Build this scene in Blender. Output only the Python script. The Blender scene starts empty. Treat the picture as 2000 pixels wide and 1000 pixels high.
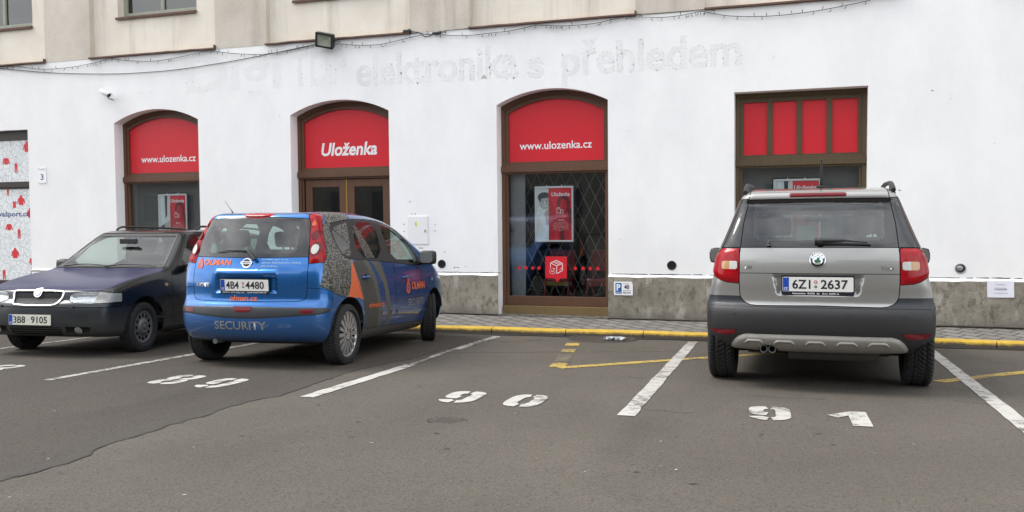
import bpy, bmesh, math, random
import numpy as np
from mathutils import Vector, Matrix
from mathutils.geometry import delaunay_2d_cdt
random.seed(7); RNG = np.random.RandomState(5)
S = bpy.context.scene
COL = S.collection
# ---------------------------------------------------------------- camera
PITCH, ROLL, YAW = .04225, -.00926, .32026
cam = bpy.data.cameras.new('camera'); cam.sensor_width = 36; cam.lens = 1762.47/2000*36; cam.clip_start = .05; cam.clip_end = 2000
camo = bpy.data.objects.new('camera', cam); COL.objects.link(camo); S.camera = camo
fw = Vector((-math.sin(YAW)*math.cos(PITCH), math.cos(YAW)*math.cos(PITCH), -math.sin(PITCH)))
r_ = Vector((math.cos(YAW), math.sin(YAW), 0)); u_ = r_.cross(fw)
rr = math.cos(ROLL)*r_+math.sin(ROLL)*u_; uu = -math.sin(ROLL)*r_+math.cos(ROLL)*u_
M = Matrix((rr, uu, -fw)).transposed().to_4x4(); M.translation = Vector((0, -12.24767, 1.42053)); camo.matrix_world = M
# ---------------------------------------------------------------- sky and sun (overcast)
SUN_EL, SUN_AZ = math.radians(52), math.radians(262)      # azimuth clockwise from +Y: light comes from the left
w = bpy.data.worlds.new('World'); S.world = w; w.use_nodes = True
nt = w.node_tree; nt.nodes.clear()
def wn(t, **k):
    n = nt.nodes.new(t)
    for a, b in k.items(): setattr(n, a, b)
    return n
out = wn('ShaderNodeOutputWorld'); bg = wn('ShaderNodeBackground')
sky = wn('ShaderNodeTexSky', sky_type='NISHITA'); sky.sun_disc = False; sky.sun_elevation = SUN_EL; sky.sun_rotation = SUN_AZ
sky.air_density = 1.0; sky.dust_density = 2.0
tc = wn('ShaderNodeTexCoord'); mp = wn('ShaderNodeMapping'); mp.inputs['Scale'].default_value = (1, 1, 2.6)
nz = wn('ShaderNodeTexNoise'); nz.inputs['Scale'].default_value = 2.2; nz.inputs['Detail'].default_value = 7; nz.inputs['Roughness'].default_value = .58
cr = wn('ShaderNodeValToRGB'); cr.color_ramp.elements[0].position = .34; cr.color_ramp.elements[1].position = .68
cr.color_ramp.elements[0].color = (3.4, 3.6, 4.0, 1); cr.color_ramp.elements[1].color = (11.2, 11.2, 11.2, 1)
mx = wn('ShaderNodeMixRGB'); mx.inputs[0].default_value = .86
L = nt.links.new
L(tc.outputs['Generated'], mp.inputs[0]); L(mp.outputs[0], nz.inputs['Vector']); L(nz.outputs[0], cr.inputs[0])
L(sky.outputs[0], mx.inputs[1]); L(cr.outputs[0], mx.inputs[2]); L(mx.outputs[0], bg.inputs[0]); L(bg.outputs[0], out.inputs[0])
bg.inputs[1].default_value = .15
sun = bpy.data.lights.new('sun', 'SUN'); sun.energy = 1.4; sun.angle = math.radians(25); sun.color = (1, .965, .92)
suno = bpy.data.objects.new('sun', sun); COL.objects.link(suno)
sd = Vector((math.sin(SUN_AZ)*math.cos(SUN_EL), math.cos(SUN_AZ)*math.cos(SUN_EL), math.sin(SUN_EL)))
suno.rotation_euler = sd.to_track_quat('Z', 'Y').to_euler(); suno.location = sd*60
S.view_settings.view_transform = 'Standard'; S.view_settings.look = 'None'; S.view_settings.gamma = 1; S.view_settings.exposure = 1.0
S.cycles.max_bounces = 8; S.cycles.transparent_max_bounces = 24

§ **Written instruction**
Omit the pictures and give the material again, exactly and in full.

§ **Complete answer**
Build this scene in Blender. Output only the Python script. The Blender scene starts empty. Treat the picture as 2000 pixels wide and 1000 pixels high.
import bpy, bmesh, math, random
import numpy as np
from mathutils import Vector, Matrix
from mathutils.geometry import delaunay_2d_cdt
random.seed(7); RNG = np.random.RandomState(5)
S = bpy.context.scene
COL = S.collection
# ---------------------------------------------------------------- camera
PITCH, ROLL, YAW = .04225, -.00926, .32026
cam = bpy.data.cameras.new('camera'); cam.sensor_width = 36; cam.lens = 1762.47/2000*36; cam.clip_start = .05; cam.clip_end = 2000
camo = bpy.data.objects.new('camera', cam); COL.objects.link(camo); S.camera = camo
fw = Vector((-math.sin(YAW)*math.cos(PITCH), math.cos(YAW)*math.cos(PITCH), -math.sin(PITCH)))
r_ = Vector((math.cos(YAW), math.sin(YAW), 0)); u_ = r_.cross(fw)
rr = math.cos(ROLL)*r_+math.sin(ROLL)*u_; uu = -math.sin(ROLL)*r_+math.cos(ROLL)*u_
M = Matrix((rr, uu, -fw)).transposed().to_4x4(); M.translation = Vector((0, -12.24767, 1.42053)); camo.matrix_world = M
# ---------------------------------------------------------------- sky and sun (overcast)
SUN_EL, SUN_AZ = math.radians(52), math.radians(262)      # azimuth clockwise from +Y: light comes from the left
w = bpy.data.worlds.new('World'); S.world = w; w.use_nodes = True
nt = w.node_tree; nt.nodes.clear()
def wn(t, **k):
    n = nt.nodes.new(t)
    for a, b in k.items(): setattr(n, a, b)
    return n
out = wn('ShaderNodeOutputWorld'); bg = wn('ShaderNodeBackground')
sky = wn('ShaderNodeTexSky', sky_type='NISHITA'); sky.sun_disc = False; sky.sun_elevation = SUN_EL; sky.sun_rotation = SUN_AZ
sky.air_density = 1.0; sky.dust_density = 2.0
tc = wn('ShaderNodeTexCoord'); mp = wn('ShaderNodeMapping'); mp.inputs['Scale'].default_value = (1, 1, 2.6)
nz = wn('ShaderNodeTexNoise'); nz.inputs['Scale'].default_value = 2.2; nz.inputs['Detail'].default_value = 7; nz.inputs['Roughness'].default_value = .58
cr = wn('ShaderNodeValToRGB'); cr.color_ramp.elements[0].position = .34; cr.color_ramp.elements[1].position = .68
cr.color_ramp.elements[0].color = (3.4, 3.6, 4.0, 1); cr.color_ramp.elements[1].color = (11.2, 11.2, 11.2, 1)
mx = wn('ShaderNodeMixRGB'); mx.inputs[0].default_value = .86
L = nt.links.new
L(tc.outputs['Generated'], mp.inputs[0]); L(mp.outputs[0], nz.inputs['Vector']); L(nz.outputs[0], cr.inputs[0])
L(sky.outputs[0], mx.inputs[1]); L(cr.outputs[0], mx.inputs[2]); L(mx.outputs[0], bg.inputs[0]); L(bg.outputs[0], out.inputs[0])
bg.inputs[1].default_value = .15
sun = bpy.data.lights.new('sun', 'SUN'); sun.energy = 1.4; sun.angle = math.radians(25); sun.color = (1, .965, .92)
suno = bpy.data.objects.new('sun', sun); COL.objects.link(suno)
sd = Vector((math.sin(SUN_AZ)*math.cos(SUN_EL), math.cos(SUN_AZ)*math.cos(SUN_EL), math.sin(SUN_EL)))
suno.rotation_euler = sd.to_track_quat('Z', 'Y').to_euler(); suno.location = sd*60
S.view_settings.view_transform = 'Standard'; S.view_settings.look = 'None'; S.view_settings.gamma = 1; S.view_settings.exposure = 1.0
S.cycles.max_bounces = 8; S.cycles.transparent_max_bounces = 24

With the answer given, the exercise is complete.